If you're lucky enough to make the sectional, there's a chance
you'll actually play with a pro you've seen on television. In
fact, that's almost sure to happen if you enter the sectional
that's held near the most recent Tour stop. On June 5 that place
was Woodmont Country Club in Rockville, Md., where Shigeki
Maruyama shot his record-setting 58.

I didn't get to play with the big boys, having failed to get out
of the rain-drenched local qualifier in Altoona, Pa. That made me
one for five in locals. The year I advanced, 1996, I had to hole
10-footers for par on the last two holes and then win a six-man
playoff for one spot. My reward was to be paired with '87 Masters
champ Larry Mize and five-time Tour winner Tom Purtzer in a
sectional held in Columbus, Ohio. I had interviewed each of them
on numerous occasions, so they exacted revenge by ambushing me on
the practice range at Brookside Golf and Country Club. I was
warming up next to Omar Uresti when a voice behind me said,
"Excuse me, could we get a couple of comments before you play?" I
turned and saw Mize and Purtzer, pens poised, wearing official
press badges and silly grins. "Sorry," I said. "I have no comment
for you media scum."

"How do you spell that?" Mize asked, scribbling furiously.

"S-k-u-m," I said.

It was a good tension-breaker because playing with those two I
definitely felt like the answer to, Who doesn't belong and why?
Mize shot a 67 in one of the rounds and easily qualified.
Purtzer wasn't as fortunate. He bogeyed the final hole to drop
into an 11-man playoff for 10 spots and was then eliminated. (He
did, however, get into the Open at Oakland Hills as an
alternate.) I made a clutch two-putt par on the final hole but
missed qualifying by a scant 17 strokes. So close, yet so far.

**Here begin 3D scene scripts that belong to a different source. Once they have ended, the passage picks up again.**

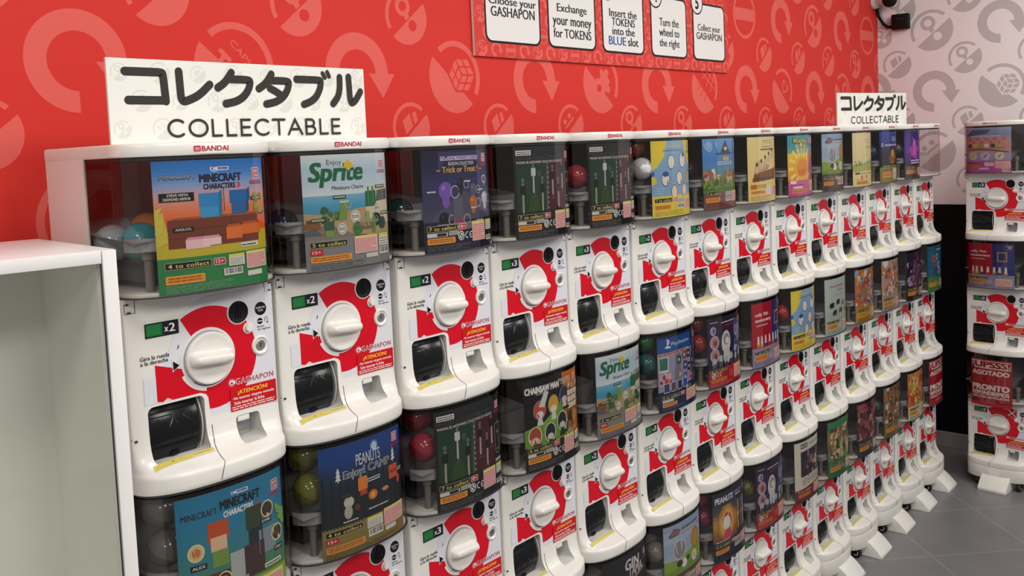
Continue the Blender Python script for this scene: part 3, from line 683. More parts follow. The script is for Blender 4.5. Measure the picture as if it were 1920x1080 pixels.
def foot_std(a, n, age='8+', dark='#17171c', lay=0):
    """the four common layouts of the strip of small print along the foot of a sheet"""
    if lay == 0:      # two stacked boxes, round marks, pink panel
        collect(a, n, .03, .205, .41, .265, age, .43); a.rect(.03, .155, .27, .195, '#d8d8d4'); a.rect(.14, .16, .255, .19, '#222'); a.rect(.285, .16, .42, .20, '#cfcfcb'); a.lines(.29, .165, .41, .195, 2, '#555', 3)
        orange_bar(a, .03, .085, .37, .145); forbid(a, .455, .145, .045); ce(a, .545, .145, .065); pinkbox(a, .62, .075, .84, .275); whitebox(a, .86, .17, .99, .275); a.rect(.86, .12, .99, .165, '#101014'); a.bars(.86, .065, .98, .115)
        a.lines(.03, .015, .60, .075, 4, '#77777a', 4, .3)
    elif lay == 1:
        collect(a, n, .04, .195, .42, .25, None); a.rr(.04, .135, .16, .185, .01, '#c81e2e'); a.text(age, .06, .147, .14, .173, '#f8eaea', .03)
        orange_bar(a, .04, .07, .46, .125); pinkbox(a, .50, .11, .79, .265); whitebox(a, .81, .15, .96, .265, 3); a.bars(.81, .075, .96, .14); a.rr(.63, .06, .79, .10, .008, '#d5d5d0'); a.lines(.04, .01, .62, .06, 4, dark, 4, .3)
    elif lay == 2:
        collect(a, n, .04, .195, .40, .25, age, .43); orange_bar(a, .04, .10, .36, .165); a.rr(.52, .175, .72, .235, .01, '#d8d6d0'); a.lines(.53, .18, .71, .23, 3, '#666', 3); pinkbox(a, .74, .09, .96, .24); a.bars(.52, .10, .72, .16); a.lines(.04, .02, .70, .085, 5, dark, 4, .3)
    else:
        collect(a, n, .05, .20, .48, .25, age, .50); orange_bar(a, .05, .10, .40, .18); pinkbox(a, .62, .06, .95, .22, 6); ce(a, .48, .14, .06); a.lines(.05, .02, .6, .085, 4, dark, 4, .3)
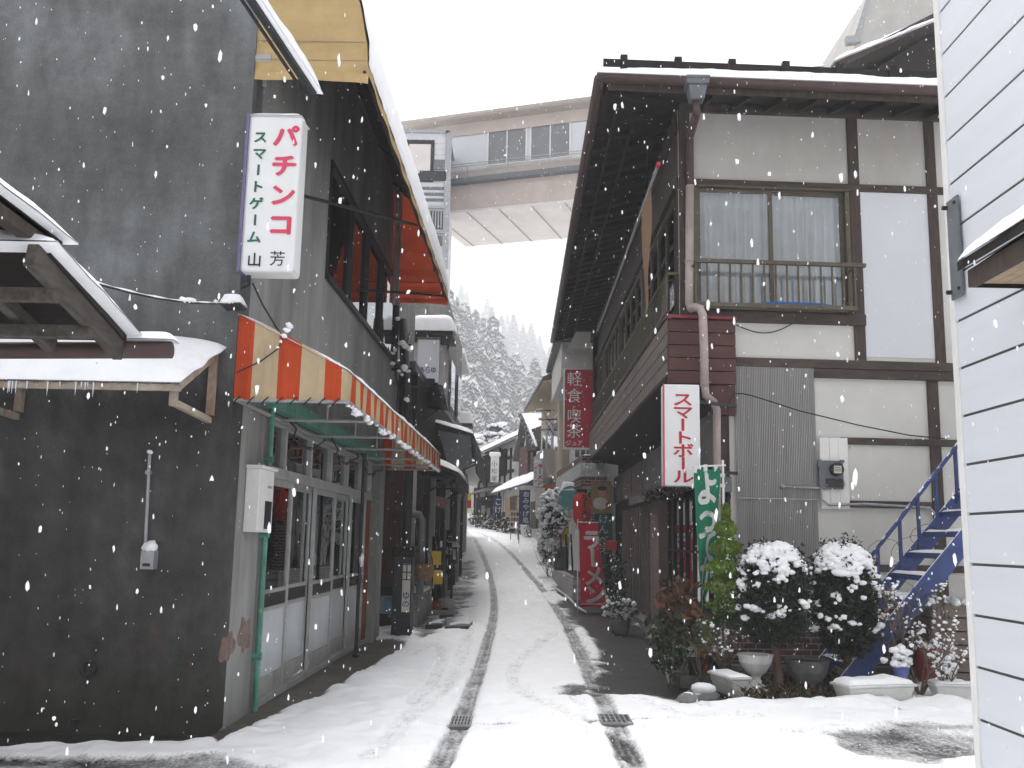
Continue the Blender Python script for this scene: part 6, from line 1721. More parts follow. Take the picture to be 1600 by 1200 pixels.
# red noodle banner
g0 = gnd(925, 947)
bn = thing('red_banner', 'tall red cloth banner with big white characters standing at the lane edge', 'banner', (g0.x, 21.6, terrain(21.6)))
a, b_, c = at(905, 817, 21.6), at(934, 815, 21.6), at(940, 949, 21.6)
def rcurve(u, v):
    xl = a.x + .04 * v; xr = b_.x + .20 * v * (1 if v < .9 else 1)
    return Vector((xl + (xr - xl) * u, 21.6 + .06 * math.sin(u * 4 + v * 6) + .02 * math.sin(v * 17), a.z + (c.z - a.z) * v))
w = MB(); w.grid(rcurve, 14, 40); w.build('cloth', 'red_cloth', bn, smooth=True)
hh = a.z - c.z; ww = .56
letters(bn, 'white_cloth', 'ラーメン', (ww * .6, 0, -hh * .20), (1, 0, 0), (0, 0, -1), .52, .46, hh * .215, bold=.045, curve=lambda p: rcurve(min(1, max(0, p.x / ww)), min(1, max(0, -p.z / hh))) + Vector((0, p.y - .012, 0)))
w = MB()
for v0, v1 in ((.955, .97),): w.grid(lambda u, v: rcurve(u * .9, v0 + (v1 - v0) * v) + Vector((0, -.008, 0)), 10, 1)
w.build('hem_stripe', 'white_cloth', bn)
w = MB(); w.tube([(a.x - .03, 21.62, a.z + .08), (a.x - .02, 21.62, terrain(21.6))], .014, 8); w.tube([(a.x - .05, 21.62, a.z + .02), (b_.x + .03, 21.62, a.z + .02)], .01, 6); w.build('pole', 'white_paint', bn)
# green menu board, poster, small red sign
Y_ = 24.6
a, b_ = at(929, 802, Y_), at(957, 866, Y_)
gs = thing('green_board', 'dark green vertical board with white brush writing behind the red banner', 'sign', (a.x, Y_, b_.z))
MB().box(a.x, b_.x, Y_, Y_ + .04, b_.z, a.z).build('board', mat('green board', (.012, .085, .07), .5, .2, 4, .05), gs)
letters(gs, 'white_cloth', 'けんべえ', ((a.x + b_.x) / 2, Y_ - .006, a.z - .14), (1, 0, 0), (0, 0, -1), .27, .25, .255, bold=.0)
a, b_ = at(924, 752, 25.2), at(955, 802, 25.2)
ps = thing('cook_poster', 'faded poster of a cook in a cap beside the red lantern', 'poster', (a.x, 25.2, b_.z))
MB().box(a.x, b_.x, 25.2, 25.23, b_.z, a.z).build('sheet', mat('faded brown poster', (.28, .18, .11), .7, .25, 6, .05), ps)
cx_, cz_ = (a.x + b_.x) / 2, (a.z + b_.z) / 2
def disc(c, rx, rz, y): return MB().add([(c[0] + rx * math.cos(k * .3142), y, c[1] + rz * math.sin(k * .3142)) for k in range(20)], [tuple(range(19, -1, -1))])
disc((cx_ + .03, cz_ + .13), .11, .12, 25.195).build('face_shape', mat('poster skin', (.45, .27, .18), .8, .1, 4, 0), ps)
disc((cx_ + .03, cz_ + .23), .13, .06, 25.19).build('cap_shape', 'ink', ps)
disc((cx_ - .02, cz_ - .16), .2, .16, 25.193).build('apron_shape', 'paper', ps)
disc((cx_ + .17, cz_ - .2), .06, .07, 25.188).build('badge_shape', 'sign_red', ps)
a, b_ = at(946, 844, 23.2), at(964, 860, 23.2)
t_ = MB().box(a.x, b_.x, 23.2, 23.24, b_.z, a.z).build('red_card', 'red', None, (a.x, 23.2, b_.z)); tag(t_, 'small bright red card above the potted shrub by the red banner', 'card')
a, b_ = at(852, 757, 33.5), at(874, 775, 33.5)
t_ = MB().box(a.x, b_.x, 33.5, 33.55, b_.z, a.z).build('orange_board', mat('orange signboard', (.45, .12, .06), .6, .15, 5, .05), None, (a.x, 33.5, b_.z)); tag(t_, 'small orange red board under the end of the brick canopy', 'sign')
# sandwich board with yellow top
q = gnd(866, 905)
sbd = thing('sandwich_board', 'dark framed signboard with a yellow header at the noodle shop entrance', 'signboard', (q.x, q.y, terrain(q.y)))
zz = terrain(q.y)
def brd(px0, py0, px1, py1, y, mt, nm, th_=.03):
    a, b_ = at(px0, py0, y), at(px1, py1, y)
    return MB().box(a.x, b_.x, y, y + th_, b_.z, a.z).build(nm, mt, sbd)
MB().box(at(862, 880, q.y).x, at(889, 880, q.y).x, q.y + .02, q.y + .06, zz + .3, at(862, 848, q.y).z).build('white_frame', 'pot_white', sbd)
brd(866, 854, 887, 893, q.y - .02, 'hopper', 'glass_panel')
brd(864, 824, 889, 846, q.y + .03, 'yellow', 'header')
brd(872, 860, 879, 872, q.y - .05, 'ink', 'notice')
for px in (876, 884, 892):
    w = MB(); w.tube([at(px, 835, q.y - .35), at(px + 4, 915, q.y - .35)], .03, 6); tag(w.build('climbing_vine', 'wood_dark', None, at(px + 4, 915, q.y - .35)), 'dark bare stem of the climber in the brick planter', 'vine', 'dark bare stems in the brick planter')
# snow-laden bush beyond
def snowbush(px, py0, py1, half, Y, lab, n=1500):
    t_ = bush('snowy_bush', lab, 'bush', px, py0, py1, half, Y, n, .09, ['leaf_dark', 'leaf_green'], [.7, .3], 0, 8)
    a, b_ = at(px, py0, Y), at(px, py1, Y); c = (a + b_) / 2
    C = shell(c, (half / 1500 * Y, half / 1500 * Y, (a.z - b_.z) / 2), 420, 2.2, .8, 1.12)
    C = C[(C[:, 2] - c.z) * 0.6 + RNG.normal(0, .25, 420) > -.1]
    clump('snow_clump', C, RNG.uniform(.03, .085, len(C)), t_)
snowbush(866, 770, 835, 20, 29, 'round snow-laden bush beside the noodle shop entrance')
snowbush(858, 815, 885, 15, 29.5, 'lower snow-laden shrub at the lane edge below the round bush', 700)
# stack of snowed pots
for k, (px, py) in enumerate(((848, 865), (850, 878))):
    q = gnd(px, py); pot('flower_pot', ('upper', 'lower')[k] + ' snowed-over pot at the lane edge below the snow-laden bush', Vector((q.x + .1, q.y, terrain(q.y) - .01)), .2, .35, 'pot_white', snow=9)
# hose along the brick planter and potted plants by the banner
hp_ = [gnd(*p) for p in ((868, 905), (862, 912), (868, 922), (880, 930), (892, 940), (902, 952), (916, 960))]
w = MB(); w.tube([(p.x, p.y, terrain(p.y) + .04) for p in hp_], .028, 8); tag(w.build('garden_hose', 'pot_white', None, (hp_[3].x, hp_[3].y, terrain(hp_[3].y)), smooth=True), 'white hose lying along the grey brick planter', 'hose')
q = G(957, 960); trough('planter_trough', 'white trough beside the foot of the red banner', q, q + Vector((.22, .5, 0)), .2, .2, 'pot_white', snow=0.02)
bush('potted_shrub', 'tall leafy dark potted shrub between the red banner and the brown column', 'shrub', 962, 868, 955, 16, 20.5, 900, .075, ['leaf_dark', 'leaf_green'], [.6, .4], 12)
q = G(970, 992)
pot('flower_pot', 'grey pot of snowy ornamental cabbage at the step of the timber house', q + Vector((0, .1, 0)), .19, .26, 'pot_grey', 'round')
C = shell((q.x, q.y + .05, .42), (.30, .24, .16), 260, 2, .5, 1.1); V, F = leaf_quads(C, .10, aspect=1.4); o_ = bpy.data.objects['flower_pot.009'] if 'flower_pot.009' in bpy.data.objects else None
par = [o for o in bpy.data.objects if o.name.startswith('flower_pot') and o.get('label', '').startswith('grey pot of snowy')][0]
mesh_np('foliage', V, F, ['leaf_green', 'lace'], par, midx=RNG.choice(2, len(F), p=[.55, .45]))
clump('snow_lump', shell((q.x, q.y + .05, .46), (.28, .22, .14), 30, 2, .8, 1.1), RNG.uniform(.02, .05, 30), par, low=True)

# ---- beige house
bh = thing('beige_house', 'beige plastered house with a long eave and grey balcony, beyond the noodle shop', 'building', (1.4, 34, .8))
f3 = Face((1.5, 33.2), (0.95, 41))
w = f3.mb(); w.box(0, f3.L, -6, 0, 0, 7.3); w.build('wall', 'beige', bh)
w = f3.mb(); w.slab([(-.4, .75, 7.05), (f3.L + .3, .75, 7.05), (f3.L + .3, -3, 8.6), (-.4, -3, 8.6)], (0, 0, .12)); w.build('roof', 'tile', bh)
w = f3.mb(); w.slab([(-.4, .72, 7.03), (f3.L + .3, .72, 7.03), (f3.L + .3, 0, 7.2), (-.4, 0, 7.2)], (0, 0, -.03)); w.build('eave_board', 'beige', bh)
w = f3.mb(); w.snow((-.4, .75, 7.18), (f3.L + .3, .75, 7.18), (f3.L + .3, -3, 8.73), (-.4, -3, 8.73), .2, 81, .2); w.build('snow_cover', 'snow', bh, smooth=True)
for k in range(3):
    w = f3.mb(); w.box(.8 + k * 2.2, 2.2 + k * 2.2, .0, .06, 4.9, 6.1); wn_ = w.build('window', 'white_paint', bh)
    w = f3.mb(); w.box(.88 + k * 2.2, 2.12 + k * 2.2, .061, .065, 4.98, 6.02); w.build('pane', 'glass_dark', wn_)
w = f3.mb(); w.slab([(2.4, .0, 3.9), (2.4, .22, 3.9), (2.4, .42, 4.95), (2.4, 0, 4.95)], (4.2, 0, 0)); w.build('balcony', 'plaster_grey', bh)
w = f3.mb(); w.box(-.1, .35, 0, .12, 0.5, 7.0); w.build('corner_pier', 'beige', bh)
w = f3.mb(); w.box(0, f3.L, 0, .08, 3.6, 3.75); w.build('string_course', 'wood_brown', bh)
for k, (px, py) in enumerate(((838, 642), (842, 656), (846, 672))):
    a = at(px, py, 35 + k * .5); b_ = at(866, py - 1, 35.5 + k * .5)
    w = MB(); w.tube([a, b_], .025, 6); w.tube([b_ + Vector((0, 0, 0)), a.lerp(b_, .45) + Vector((0, 0, -.1)), b_ + Vector((.05, 0, -.7))], .012, 6)
    arm = tag(w.build('wire_arm', 'dark_metal', None, a), 'thin snowy metal arm reaching out from the eave of the beige house', 'metal arm', 'snowy metal arms on the beige house')
    w = MB(); w.tube([p + Vector((0, 0, .04)) for p in (a, a.lerp(b_, .3), a.lerp(b_, .6))], [.03, .05, .01], 7); w.build('snow_cover', 'snow', arm)

# ---- white gabled house
gh = thing('gabled_house', 'grey white house with a steep snowy tiled gable, navy banners before its shop front', 'building', at(812, 830, 45))
f4 = Face(at(842, 830, 42).xy, at(786, 830, 48).xy)
zb = 1.2
w = f4.mb(); w.box(0, f4.L, -7, 0, zb, 3.95); w.build('shop_wall', 'plaster', gh)
# lower snowy roof
z0 = f4.at(800, 750, .8)[1]
w = f4.mb(); w.slab([(-.3, .6, 4.05), (f4.L + .3, .6, 3.85), (f4.L + .3, -.6, 4.55), (-.3, -.6, 4.75)], (0, 0, -.08)); lr = w.build('pent_roof', 'tile', gh)
w = f4.mb(); w.snow((-.3, .6, 4.06), (f4.L + .3, .6, 3.86), (f4.L + .3, -.6, 4.56), (-.3, -.6, 4.76), .16, 91, .12); w.build('snow_cover', 'snow', lr, smooth=True)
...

I had no shot this year in the local at Scotch Valley Country
Club. I was in the third to last of the 23 threesomes, and it
started to rain as we waited on the 1st tee. We played 12 brutal
holes in a downpour, and I finished with a 77. Considering the
conditions, I was reasonably happy. Trouble was, several
tour players were among the 69 hopefuls at Altoona competing for
five sectional spots. One of them was Ryuji Imada, who two days
earlier had won the Virginia Beach Open. He was in the first
threesome, and I was on the putting green when he made the turn.
As Imada walked toward the 10th tee, a friend asked him how he
was doing. "Not too good today," he said.

He made seven birdies on the back nine for a 28, which went
nicely with the "not too good" 36 he was so embarrassed about on
the front. Four other players shot 67 or better. Sixty-seven? I'd
need a genie to shoot 67. I tied for 32nd, which sounds a lot
better than saying that I missed by 10 strokes.

Still, it's neat to say that I was a part, however small, of the
100th U.S. Open, just as it had been cool to play in that '96
sectional. When I was warming up that day in Ohio, next to the
O-Man, the guy on the other side of me was another hopeful
trying to take the next big step. He was a tall man, wore shorts
and shades and had a funny grip. He did quite well that day and
even better two weeks later when he went on to win the Open,
becoming the first sectional qualifier in 20 years to do so.

I'm not kidding myself. I'm no Steve Jones. For a while there,
though, as we pounded balls on the range in quest of the same
dream, there wasn't a bit of difference.


Playing with a couple of Tour pros definitely made me feel like
the answer to, Who doesn't belong and why?